Lampost owner Adam Cummings wants to modify the plan approved by the commission in 2018 that created 10 apartments with 22 bedrooms on the top three floors of his building. All the units were restricted as workforce housing. It came to light last summer that some of the units had been rented out as short-term rentals through Airbnb, dating to 2019.

Mr. Cummings clashed with the commission over the issue at a meeting late last year, later submitting a formal request to reduce the workforce units from 10 to four. A public hearing closed last month; the full commission is scheduled to vote on the modification request on Thursday night.

Both the Oak Bluffs planning board and affordable housing committee have asked the MVC to deny the request, citing procedural issues and the critical need for work force housing.

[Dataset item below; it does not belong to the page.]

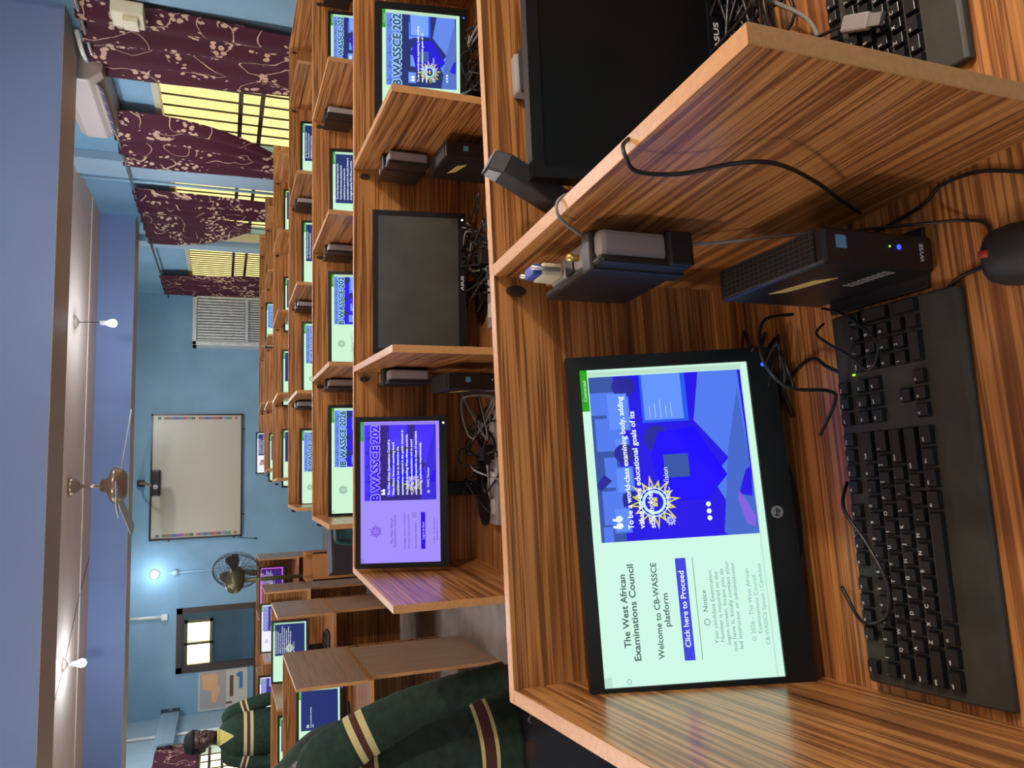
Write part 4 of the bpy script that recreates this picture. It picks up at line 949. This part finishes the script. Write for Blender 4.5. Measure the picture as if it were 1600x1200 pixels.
# ---------------------------------------------------------------- people
def skin_body(name, chains, parent, mat, sub=2):
    """chains: list of [(pos, radius), ...]; the first vertex of a chain may repeat an earlier position (then it is shared)"""
    vs = []; rs = []; es = []; idx = {}
    for ch in chains:
        prev = None
        for (p, r) in ch:
            k = tuple(round(c, 4) for c in p)
            if k not in idx: idx[k] = len(vs); vs.append(p); rs.append(r)
            i = idx[k]
            if prev is not None and prev != i: es.append((prev, i))
            prev = i
    me = bpy.data.meshes.new(name); me.from_pydata(vs, es, []); me.materials.append(mat); me.update()
    o = link(name, me, parent)
    md = o.modifiers.new('skin', 'SKIN'); sv = me.skin_vertices[0].data if me.skin_vertices else None
    if sv is None:
        bpy.context.view_layer.objects.active = o; bpy.ops.object.select_all(action='DESELECT') if False else None
    for i, r in enumerate(rs):
        rr = r if isinstance(r, tuple) else (r, r); me.skin_vertices[0].data[i].radius = rr
    me.skin_vertices[0].data[0].use_root = True
    md.use_smooth_shade = True
    sb = o.modifiers.new('sub', 'SUBSURF'); sb.levels = sub; sb.render_levels = sub
    return o
def hand_chains(wrist, d, side, curl=.5, scale=1.0):
    """d: hand direction, side: direction of thumb"""
    d = Vector(d).normalized(); side = Vector(side).normalized(); n = d.cross(side).normalized(); out = []; w_ = Vector(wrist)
    palm = w_ + d * .05 * scale
    for k, (off, ln) in enumerate(((.027, .075), (.009, .085), (-.009, .08), (-.026, .062))):
        a = palm + side * off * .6 + d * .005; kn = w_ + d * .085 * scale + side * off
        b_ = kn + (d * math.cos(curl * .5) + n * math.sin(curl * .5)) * ln * .45; c = b_ + (d * math.cos(curl) + n * math.sin(curl)) * ln * .35; e = c + (d * math.cos(curl * 1.5) + n * math.sin(curl * 1.5)) * ln * .25
        out.append([(tuple(palm), (.022, .013)), (tuple(kn), .010), (tuple(b_), .0085), (tuple(c), .008), (tuple(e), .0065)])
    th = w_ + d * .025 + side * .028; t2 = th + (d * .7 + side * .7 + n * .2).normalized() * .035; t3 = t2 + (d * .9 + side * .25 + n * .35).normalized() * .028
    out.append([(tuple(palm), (.022, .013)), (tuple(th), .011), (tuple(t2), .0095), (tuple(t3), .0075)])
    return out
def ell_ring(c, ax, ay, a, b_, n=28, wob=0.0, ph=0.0):
    c = Vector(c); return [c + Vector(ax) * a * math.cos(2 * PI * k / n) * (1 + wob * math.sin(5 * 2 * PI * k / n + ph)) + Vector(ay) * b_ * math.sin(2 * PI * k / n) * (1 + wob * math.sin(5 * 2 * PI * k / n + ph)) for k in range(n)]
def loft_path(mb, keys, matf, n=24, seg=6, wob=.012):
    """keys: (pos, radius_a, radius_b) tube with smooth interpolation; matf(t in 0..1)"""
    P = [Vector(k[0]) for k in keys]; out = []; tot = (len(P) - 1) * seg
    for i in range(len(P) - 1):
        a = P[max(i - 1, 0)]; b_ = P[i]; c = P[i + 1]; d = P[min(i + 2, len(P) - 1)]
        for q in range(seg + (1 if i == len(P) - 2 else 0)):
            t = q / seg; p = .5 * ((2 * b_) + (c - a) * t + (2 * a - 5 * b_ + 4 * c - d) * t * t + (3 * b_ - a - 3 * c + d) * t ** 3)
            out.append((p, keys[i][1] * (1 - t) + keys[i + 1][1] * t, keys[i][2] * (1 - t) + keys[i + 1][2] * t))
    rings = []; up = None
    for i, (p, ra, rb) in enumerate(out):
        tg = (out[min(i + 1, len(out) - 1)][0] - out[max(i - 1, 0)][0]).normalized()
        if up is None: up = Vector((0, 1, 0))
        x = up.cross(tg).normalized(); up = tg.cross(x)
        rings.append(ell_ring(p, x, up, ra, rb, n, wob, i * .9))
    mb.rings(rings, None, True, lambda i: matf(i / tot))
def person(label, org, rz, shoulder, elbowR, handR, elbowL, handL, head_turn=0.0, bands=((1.085, 1.115, 1.145, 1.175),), stature=1.62, shx=0.0, lean=0.0, hoff=0.0, vneck=True):
    """local frame: facing +x, right hand side at -y, z up. feet at z=0"""
    t = thing('person', label, 'person', org, rz)
    hz = stature; neck = (.0, 0, hz - .25); chin = hz - .22
    sR = Vector((shx, -.16, shoulder)); sL = Vector((lean, .16, shoulder)); pel = (0, 0, .86 * hz / 1.62)
    hr = Vector(handR); er = Vector(elbowR); dR = (hr - er).normalized(); hl = Vector(handL); el = Vector(elbowL); dL = (hl - el).normalized()
    ct, st = math.cos(head_turn), math.sin(head_turn)
    def hd(x, y, z): return (x * ct - y * st + .015 + hoff, x * st + y * ct, z)
    ch = [[(pel, (.13, .10)), ((0, 0, 1.05 * hz / 1.62), (.12, .09)), ((lean * .7, 0, shoulder - .10), (.10, .08)), ((lean, 0, shoulder + .0), (.07, .06)), ((.008 + lean * .5 + hoff * .4, 0, hz - .25), .050), (hd(-.012, 0, hz - .15), .05)],
          [((lean, 0, shoulder + .0), (.07, .06)), (tuple(sR), .045), (tuple(er), .038), (tuple(hr - dR * .02), .026), (tuple(hr + dR * .05), (.022, .013))],
          [((lean, 0, shoulder + .0), (.07, .06)), (tuple(sL), .045), (tuple(el), .038), (tuple(hl - dL * .02), .026), (tuple(hl + dL * .05), (.022, .013))],
          [(pel, (.13, .10)), ((.0, -.09, .80), .085), ((.02, -.095, .46), .055), ((-.0, -.095, .10), .036), ((.03, -.1, .04), .035), ((.14, -.105, .025), .028)],
          [(pel, (.13, .10)), ((.0, .09, .80), .085), ((.02, .095, .46), .055), ((-.0, .095, .10), .036), ((.03, .1, .04), .035), ((.14, .105, .025), .028)]]
    ch += hand_chains(tuple(hr), dR, Vector((.6, .8, 0)), .5); ch += hand_chains(tuple(hl), dL, Vector((.6, -.8, 0)), .5)
    body = skin_body('body', ch, t, SKIN, 2)
    # head profile: height above the chin, front x, back x, half width
    HP = [(0, .066, .020, .022), (.012, .083, .0, .036), (.03, .089, -.02, .048), (.055, .091, -.052, .058), (.08, .088, -.078, .065), (.105, .083, -.092, .070), (.122, .083, -.097, .0725), (.145, .089, -.100, .075), (.17, .082, -.098, .073), (.19, .067, -.088, .065), (.208, .045, -.068, .050), (.220, .020, -.042, .032), (.226, .0, -.02, .010)]
    def hring(k, off=0.0, clamp=None, n=28):
        z, f, b_, w_ = HP[k]; cx = (f + b_) / 2; a = (f - b_) / 2 + off; o = []
        for q in range(n):
            an = 2 * PI * q / n; x = cx + a * math.copysign(abs(math.cos(an)) ** .85, math.cos(an)); y = (w_ + off) * math.copysign(abs(math.sin(an)) ** .9, math.sin(an))
            if clamp is not None: x = min(x, clamp)
            o.append(Vector(hd(x - .015, y, hz - .226 + z + (off if k > 9 else 0))))
        return o
    def ball(mb, c, r, mat, n=12, m_=7, ax=None):
        rg = []
        for i_ in range(m_ + 1):
            ph = PI * i_ / m_; rg.append([Vector(hd(c[0] + r[0] * math.sin(ph) * math.cos(2 * PI * q / n) - .015, c[1] + r[1] * math.sin(ph) * math.sin(2 * PI * q / n), hz - .226 + c[2] - r[2] * math.cos(ph))) for q in range(n)])
        mb.rings(rg, mat)
    hm = MB(); hm.rings([hring(k) for k in range(len(HP))], SKIN)
    for (c, r) in (((.096, 0, .082), (.016, .017, .011)), ((.090, 0, .098), (.011, .010, .020)), ((.083, 0, .118), (.008, .008, .018)), ((.088, .0, .060), (.009, .024, .006)), ((.087, 0, .049), (.009, .020, .006)), ((.078, .034, .132), (.012, .022, .006)), ((.078, -.034, .132), (.012, .022, .006)), ((.062, .036, .085), (.019, .022, .026)), ((.062, -.036, .085), (.019, .022, .026)), ((-.008, .076, .105), (.016, .009, .030)), ((-.008, -.076, .105), (.016, .009, .030))):
        ball(hm, c, r, SKIN)
    dg = bpy.context.evaluated_depsgraph_get(); bpy.context.view_layer.update(); dg.update()
    em = bpy.data.meshes.new_from_object(body.evaluated_get(dg)); bpy.data.objects.remove(body)
    hm.add([v.co.copy() for v in em.vertices], [list(p.vertices) for p in em.polygons], SKIN, True); bpy.data.meshes.remove(em)
    body = hm.build('body', t); rm = body.modifiers.new('fuse', 'REMESH'); rm.mode = 'VOXEL'; rm.voxel_size = .0048; rm.use_smooth_shade = True
    cs_ = body.modifiers.new('soft', 'SMOOTH'); cs_.factor = .5; cs_.iterations = 2
    for sg in (-1, 1):
        ey = MB(); ball(ey, (.0760, sg * .032, .116), (.0085, .0115, .0058), EYEW); ball(ey, (.0825, sg * .032, .116), (.0035, .0052, .0052), HAIR); ey.build('eye', t)
    li = MB(); ball(li, (.0925, 0, .0595), (.006, .021, .0045), LIP); ball(li, (.0915, 0, .0505), (.006, .018, .0045), LIP); li.build('mouth', t)
    hr_ = MB(); hr_.rings([hring(k, .018) for k in range(8, len(HP))], HAIR)
    hr_.rings([hring(k, .015, .020 - .010 * (8 - k)) for k in range(4, 9)], HAIR); hr_.build('hair', t)
    # sweater: torso shell plus two sleeves
    sw = MB(); zs = []; n = 60; z_lo = .70 * hz / 1.62; z_hi = shoulder + .075
    rings = []; matl = []
    for k in range(n + 1):
        z = z_lo + (z_hi - z_lo) * k / n; u = (z - z_lo) / (z_hi - z_lo)
        wy = .165 + .014 * math.sin(u * PI) if u < .80 else .173 * (1 - ((u - .80) / .20) ** 1.7 * .60)
        wx = (.15 - .012 * u) if u < .8 else .140 * (1 - ((u - .8) / .2) ** 2 * .42)
        rings.append(ell_ring((.0 + .015 * math.sin(u * 2.4) + lean * u, 0, z), (1, 0, 0), (0, 1, 0), wx, wy, 40, .008, k * .13)); matl.append(z)
    def bandmat(z):
        for (a, b_, c, d) in bands:
            if a <= z < b_ or c <= z < d: return CREAMC
            if b_ <= z < c: return MAROON
        return GREENC
    sw.rings(rings, None, True, lambda i: bandmat(matl[i]))
    for (s0, e0, h0) in ((sR, er, hr), (sL, el, hl)):
        zc_ = (bands[0][0] + bands[0][3]) / 2 + .012; hw = (bands[0][3] - bands[0][0]) * .36; sb_ = (zc_ - hw, zc_ - hw * .45, zc_ + hw * .45, zc_ + hw)
        s0 = s0 - Vector((0, 0, .030)); P0 = Vector((s0.x * .5 + lean * .5, s0.y * .62, s0.z + .012)); cuff = h0 - (h0 - e0).normalized() * .012
        zq = [P0, s0, e0, cuff]
        def mf(tt, sb_=sb_, P0=P0, s0=s0, e0=e0, cuff=cuff):
            q = tt * 3
            p = P0.lerp(s0, q) if q < 1 else (s0.lerp(e0, q - 1) if q < 2 else e0.lerp(cuff, q - 2))
            if q >= 1:
                for (a, b_, c, d) in (sb_,):
                    if a <= p.z < b_ or c <= p.z < d: return CREAMC
                    if b_ <= p.z < c: return MAROON
            if q > 2.86 and int(q * 60) % 2 == 0: return MAROON
            return GREENC
        loft_path(sw, [(P0, .045, .055), (s0, .066, .070), (e0, .055, .053), (cuff, .034, .032)], mf, 26, 44, .012)
    sw.build('sweater', t)
    MB().rings([[Vector((p.x, p.y, p.z)) + Vector(((-(p.x - lean)) * q * .12, -p.y * q * .12, q * .014)) for p in rings[-1]] for q in (0, .5, 1)], SHIRT if vneck else GREENC, False).build('collar', t)
    def tor(z, y):
        u = (z - z_lo) / (z_hi - z_lo); v = max(0, (u - .8) / .2)
        wy = .173 * (1 - v ** 1.7 * .60) if u > .8 else .165 + .014 * math.sin(u * PI); wx = .140 * (1 - v * v * .42) if u > .8 else .15 - .012 * u
        return Vector((.015 * math.sin(u * 2.4) + lean * u + wx * math.sqrt(max(.02, 1 - (y / wy) ** 2)) + .003, y, z))
    nk = MB(); zt_, zb_ = z_hi - .004, shoulder - .035
    for sg in (-1, 1): nk.tube([tor(zt_ + (zb_ - zt_) * q / 8, sg * .058 * (1 - q / 8)) for q in range(9)], .0055, CREAMC, 6)
    g = [[tor(zt_ + (zb_ - zt_) * q / 8, k / 4 * .056 * (1 - q / 8)) for k in range(-4, 5)] for q in range(9)]
    nk.add([p for r_ in g for p in r_], [(a * 9 + b_, a * 9 + b_ + 1, (a + 1) * 9 + b_ + 1, (a + 1) * 9 + b_) for a in range(8) for b_ in range(8)], SHIRT, True)
    if vneck: nk.build('neckline', t)
    sk = MB(); sk.rings([ell_ring((0, 0, z), (1, 0, 0), (0, 1, 0), a, b_, 30, .02, z * 9) for z, a, b_ in ((.36, .20, .22), (.5, .19, .21), (.66, .142, .158), (.80, .125, .145))], SKIRT); sk.build('skirt', t)
    return t
# pupil 1, at the left, right arm reaching forward and down
o1 = Vector((-.80, 2.20, 0))
def w1(x, y, z): return (x - o1.x, y - o1.y, z)
person('pupil in a green sweater with cream and maroon stripes, standing at the aisle', o1, 0, 1.255, w1(-.622, 2.02, 1.03), w1(-.552, 2.00, .745), (-.06, .24, 1.0), (.0, .22, .78),
       bands=((1.09, 1.103, 1.128, 1.141), (.765, .776, .80, .811)), stature=1.60, shx=.085, lean=-.055, hoff=-.105, vneck=False)
o2 = Vector((-2.08, 6.8, 0))
person('far pupil in a striped green sweater standing between the left desk rows', o2, -PI / 2 + .25, 1.41, (.03, -.24, 1.10), (.10, -.22, .88), (.03, .24, 1.10), (.10, .22, .88), .45, bands=((1.225, 1.245, 1.275, 1.295), (.93, .945, .97, .985)), stature=1.73)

At the land use planning committee meeting Monday, commissioners were in nearly complete agreement about their recommendation.

“I have to say, if we’re talking about benefits and detriments, I don’t see how we could possibly say that a 60 per cent reduction in workforce housing could possibly be anything but a detriment,” said commissioner Fred Hancock. “Also, the town based its special permit approval on our condition that these were all workforce housing . . . I don’t see how we can walk that backwards,” he added.

“The more voices on this the better,” said commissioner Kathy Newman. “We’re dealing with this as the number one problem on the Vineyard right now.”

Commissioner Clarence A. (Trip) Barnes 3rd agreed. “I was very excited when this came up,” he said, referring to the 2018 plan. “It should be workforce housing,” Mr. Barnes said.

Land use planning committee recommendations are not binding, although they can be a bellwether of the vote.

Two attorneys representing Mr. Cummings attended the meeting, held over Zoom.

On Monday there was brief discussion after commissioner Brian Smith asked for a definition of work force housing. MVC housing planner Christine Flynn said there was no clear definition, instead describing general income parameters for housing intended for year-round and seasonal workers. But commission DRI coordinator Alex Elvin later corrected that, reading from the commission’s definition.

The roll call vote on the recommendation to deny was as follows:

Linda Sibley, Kathy Newman, Doug Sederholm, Trip Barnes, Ben Robinson, Fred Hancock and Christina Brown voted yes.

Brian Smith abstained, citing a lack of clear definition of workforce housing.